◆ Set problem:
In exact form, please repeat the records from their opening line down to the line with "random.seed(7); RNG = np.random.default_rng(11)", including that line.
..............................
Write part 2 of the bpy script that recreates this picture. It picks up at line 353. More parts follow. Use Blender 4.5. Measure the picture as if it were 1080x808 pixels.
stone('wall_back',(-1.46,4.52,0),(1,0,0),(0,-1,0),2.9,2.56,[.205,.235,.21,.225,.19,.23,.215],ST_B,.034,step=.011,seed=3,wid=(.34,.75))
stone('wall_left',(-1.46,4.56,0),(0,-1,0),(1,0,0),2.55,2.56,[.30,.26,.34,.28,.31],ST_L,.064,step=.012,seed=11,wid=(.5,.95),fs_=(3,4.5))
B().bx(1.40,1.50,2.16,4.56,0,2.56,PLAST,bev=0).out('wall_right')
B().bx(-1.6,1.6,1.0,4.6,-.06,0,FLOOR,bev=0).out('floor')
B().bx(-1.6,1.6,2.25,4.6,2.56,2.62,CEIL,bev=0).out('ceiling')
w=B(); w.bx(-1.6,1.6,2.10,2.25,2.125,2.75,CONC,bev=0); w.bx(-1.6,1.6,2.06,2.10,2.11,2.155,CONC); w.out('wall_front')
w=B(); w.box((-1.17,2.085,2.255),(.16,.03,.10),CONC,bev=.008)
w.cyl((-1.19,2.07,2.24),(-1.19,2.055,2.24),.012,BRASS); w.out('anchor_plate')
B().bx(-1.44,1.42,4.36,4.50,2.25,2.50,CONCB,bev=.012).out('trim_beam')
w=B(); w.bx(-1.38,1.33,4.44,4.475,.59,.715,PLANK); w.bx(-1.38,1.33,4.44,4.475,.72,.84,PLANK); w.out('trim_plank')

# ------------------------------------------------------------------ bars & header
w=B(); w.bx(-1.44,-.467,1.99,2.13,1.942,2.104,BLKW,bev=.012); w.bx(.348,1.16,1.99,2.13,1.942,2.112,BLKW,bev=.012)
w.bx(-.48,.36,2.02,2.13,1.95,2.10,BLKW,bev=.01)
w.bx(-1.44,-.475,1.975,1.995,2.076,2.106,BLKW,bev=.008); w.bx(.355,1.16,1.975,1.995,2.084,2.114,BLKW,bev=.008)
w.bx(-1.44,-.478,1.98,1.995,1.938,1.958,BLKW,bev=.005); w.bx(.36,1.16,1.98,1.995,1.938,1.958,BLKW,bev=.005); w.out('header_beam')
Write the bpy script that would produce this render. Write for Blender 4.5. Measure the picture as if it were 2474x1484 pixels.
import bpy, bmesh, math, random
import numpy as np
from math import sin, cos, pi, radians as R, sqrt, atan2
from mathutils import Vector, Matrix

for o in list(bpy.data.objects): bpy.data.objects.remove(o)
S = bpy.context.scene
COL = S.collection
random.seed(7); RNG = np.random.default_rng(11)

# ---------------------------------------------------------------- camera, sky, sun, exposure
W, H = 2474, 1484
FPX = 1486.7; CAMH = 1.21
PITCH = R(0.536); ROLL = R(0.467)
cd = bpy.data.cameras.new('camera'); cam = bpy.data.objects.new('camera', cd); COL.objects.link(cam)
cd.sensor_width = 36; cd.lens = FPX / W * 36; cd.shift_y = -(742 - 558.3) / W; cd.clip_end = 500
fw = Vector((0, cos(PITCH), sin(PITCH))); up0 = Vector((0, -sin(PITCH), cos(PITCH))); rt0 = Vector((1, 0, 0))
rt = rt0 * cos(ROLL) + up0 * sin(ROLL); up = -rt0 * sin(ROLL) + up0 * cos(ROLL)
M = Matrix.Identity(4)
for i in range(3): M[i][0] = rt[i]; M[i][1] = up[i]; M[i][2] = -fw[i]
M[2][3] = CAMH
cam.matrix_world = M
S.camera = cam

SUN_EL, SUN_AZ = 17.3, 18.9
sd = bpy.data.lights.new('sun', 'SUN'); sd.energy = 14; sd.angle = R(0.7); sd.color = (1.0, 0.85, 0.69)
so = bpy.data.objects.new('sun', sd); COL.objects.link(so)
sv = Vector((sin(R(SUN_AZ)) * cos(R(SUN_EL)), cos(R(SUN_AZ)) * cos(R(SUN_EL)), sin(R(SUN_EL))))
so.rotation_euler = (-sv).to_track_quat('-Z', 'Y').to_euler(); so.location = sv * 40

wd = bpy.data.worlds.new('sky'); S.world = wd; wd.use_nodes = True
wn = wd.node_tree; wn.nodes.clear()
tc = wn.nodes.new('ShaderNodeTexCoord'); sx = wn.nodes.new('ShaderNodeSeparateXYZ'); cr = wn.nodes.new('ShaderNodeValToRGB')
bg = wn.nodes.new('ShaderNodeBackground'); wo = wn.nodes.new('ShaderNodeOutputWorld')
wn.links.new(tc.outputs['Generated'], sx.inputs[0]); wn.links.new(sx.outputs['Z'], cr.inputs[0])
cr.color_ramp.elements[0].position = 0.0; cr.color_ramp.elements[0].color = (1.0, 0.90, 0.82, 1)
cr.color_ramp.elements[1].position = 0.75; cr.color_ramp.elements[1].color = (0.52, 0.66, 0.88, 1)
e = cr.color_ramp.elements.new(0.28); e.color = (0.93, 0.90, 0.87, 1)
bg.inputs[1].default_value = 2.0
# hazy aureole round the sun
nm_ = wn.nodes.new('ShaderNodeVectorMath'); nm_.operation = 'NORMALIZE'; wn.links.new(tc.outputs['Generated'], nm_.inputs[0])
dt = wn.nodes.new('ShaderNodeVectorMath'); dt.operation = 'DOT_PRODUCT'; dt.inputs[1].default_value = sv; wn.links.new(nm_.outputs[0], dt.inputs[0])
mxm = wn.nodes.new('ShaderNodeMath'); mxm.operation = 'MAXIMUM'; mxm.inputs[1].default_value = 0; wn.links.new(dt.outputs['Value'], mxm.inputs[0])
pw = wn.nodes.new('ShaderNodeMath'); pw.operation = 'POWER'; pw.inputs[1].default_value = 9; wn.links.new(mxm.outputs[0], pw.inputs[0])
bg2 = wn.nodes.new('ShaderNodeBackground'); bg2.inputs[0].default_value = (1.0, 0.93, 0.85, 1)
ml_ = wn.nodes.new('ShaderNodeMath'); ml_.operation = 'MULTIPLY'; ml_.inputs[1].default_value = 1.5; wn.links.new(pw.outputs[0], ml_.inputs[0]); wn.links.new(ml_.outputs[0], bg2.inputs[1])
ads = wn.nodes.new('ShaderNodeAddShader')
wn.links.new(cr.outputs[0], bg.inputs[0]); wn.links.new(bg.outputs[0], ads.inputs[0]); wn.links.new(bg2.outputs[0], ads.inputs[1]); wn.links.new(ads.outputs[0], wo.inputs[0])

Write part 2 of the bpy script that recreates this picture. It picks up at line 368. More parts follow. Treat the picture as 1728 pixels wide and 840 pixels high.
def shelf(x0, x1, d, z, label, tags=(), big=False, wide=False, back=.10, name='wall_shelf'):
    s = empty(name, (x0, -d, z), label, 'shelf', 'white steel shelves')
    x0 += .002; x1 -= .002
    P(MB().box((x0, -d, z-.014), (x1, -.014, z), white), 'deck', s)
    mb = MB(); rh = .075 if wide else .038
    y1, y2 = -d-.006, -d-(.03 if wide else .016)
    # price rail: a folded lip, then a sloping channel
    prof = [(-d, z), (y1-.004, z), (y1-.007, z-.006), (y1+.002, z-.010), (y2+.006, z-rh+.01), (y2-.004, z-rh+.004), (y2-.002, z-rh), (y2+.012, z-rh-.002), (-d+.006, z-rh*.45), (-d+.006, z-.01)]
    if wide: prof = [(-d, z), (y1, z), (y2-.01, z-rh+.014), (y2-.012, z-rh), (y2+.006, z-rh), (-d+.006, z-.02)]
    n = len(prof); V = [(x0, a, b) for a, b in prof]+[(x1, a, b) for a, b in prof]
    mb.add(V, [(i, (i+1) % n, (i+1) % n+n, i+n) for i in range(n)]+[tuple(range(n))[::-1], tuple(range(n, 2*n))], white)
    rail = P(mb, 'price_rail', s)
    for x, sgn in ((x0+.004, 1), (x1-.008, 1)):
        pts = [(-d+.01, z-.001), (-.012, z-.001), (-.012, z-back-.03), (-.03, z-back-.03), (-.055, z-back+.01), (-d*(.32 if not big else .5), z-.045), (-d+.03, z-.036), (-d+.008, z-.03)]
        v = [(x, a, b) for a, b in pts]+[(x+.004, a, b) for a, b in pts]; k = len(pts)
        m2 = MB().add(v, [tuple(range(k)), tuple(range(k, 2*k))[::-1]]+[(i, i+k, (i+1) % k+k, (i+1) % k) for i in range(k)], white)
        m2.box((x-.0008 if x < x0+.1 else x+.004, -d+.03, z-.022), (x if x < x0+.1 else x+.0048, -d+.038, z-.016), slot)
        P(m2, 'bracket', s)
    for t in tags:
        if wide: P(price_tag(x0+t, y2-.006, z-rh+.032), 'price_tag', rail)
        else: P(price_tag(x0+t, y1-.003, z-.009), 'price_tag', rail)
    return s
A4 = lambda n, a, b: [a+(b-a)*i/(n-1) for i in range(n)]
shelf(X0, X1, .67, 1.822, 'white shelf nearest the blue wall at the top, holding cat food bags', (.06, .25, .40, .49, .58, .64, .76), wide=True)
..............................
◆ Answer in full:
Write part 2 of the bpy script that recreates this picture. It picks up at line 353. More parts follow. Use Blender 4.5. Measure the picture as if it were 1080x808 pixels.
stone('wall_back',(-1.46,4.52,0),(1,0,0),(0,-1,0),2.9,2.56,[.205,.235,.21,.225,.19,.23,.215],ST_B,.034,step=.011,seed=3,wid=(.34,.75))
stone('wall_left',(-1.46,4.56,0),(0,-1,0),(1,0,0),2.55,2.56,[.30,.26,.34,.28,.31],ST_L,.064,step=.012,seed=11,wid=(.5,.95),fs_=(3,4.5))
B().bx(1.40,1.50,2.16,4.56,0,2.56,PLAST,bev=0).out('wall_right')
B().bx(-1.6,1.6,1.0,4.6,-.06,0,FLOOR,bev=0).out('floor')
B().bx(-1.6,1.6,2.25,4.6,2.56,2.62,CEIL,bev=0).out('ceiling')
w=B(); w.bx(-1.6,1.6,2.10,2.25,2.125,2.75,CONC,bev=0); w.bx(-1.6,1.6,2.06,2.10,2.11,2.155,CONC); w.out('wall_front')
w=B(); w.box((-1.17,2.085,2.255),(.16,.03,.10),CONC,bev=.008)
w.cyl((-1.19,2.07,2.24),(-1.19,2.055,2.24),.012,BRASS); w.out('anchor_plate')
B().bx(-1.44,1.42,4.36,4.50,2.25,2.50,CONCB,bev=.012).out('trim_beam')
w=B(); w.bx(-1.38,1.33,4.44,4.475,.59,.715,PLANK); w.bx(-1.38,1.33,4.44,4.475,.72,.84,PLANK); w.out('trim_plank')

# ------------------------------------------------------------------ bars & header
w=B(); w.bx(-1.44,-.467,1.99,2.13,1.942,2.104,BLKW,bev=.012); w.bx(.348,1.16,1.99,2.13,1.942,2.112,BLKW,bev=.012)
w.bx(-.48,.36,2.02,2.13,1.95,2.10,BLKW,bev=.01)
w.bx(-1.44,-.475,1.975,1.995,2.076,2.106,BLKW,bev=.008); w.bx(.355,1.16,1.975,1.995,2.084,2.114,BLKW,bev=.008)
w.bx(-1.44,-.478,1.98,1.995,1.938,1.958,BLKW,bev=.005); w.bx(.36,1.16,1.98,1.995,1.938,1.958,BLKW,bev=.005); w.out('header_beam')
Write the bpy script that would produce this render. Write for Blender 4.5. Measure the picture as if it were 2474x1484 pixels.
import bpy, bmesh, math, random
import numpy as np
from math import sin, cos, pi, radians as R, sqrt, atan2
from mathutils import Vector, Matrix

for o in list(bpy.data.objects): bpy.data.objects.remove(o)
S = bpy.context.scene
COL = S.collection
random.seed(7); RNG = np.random.default_rng(11)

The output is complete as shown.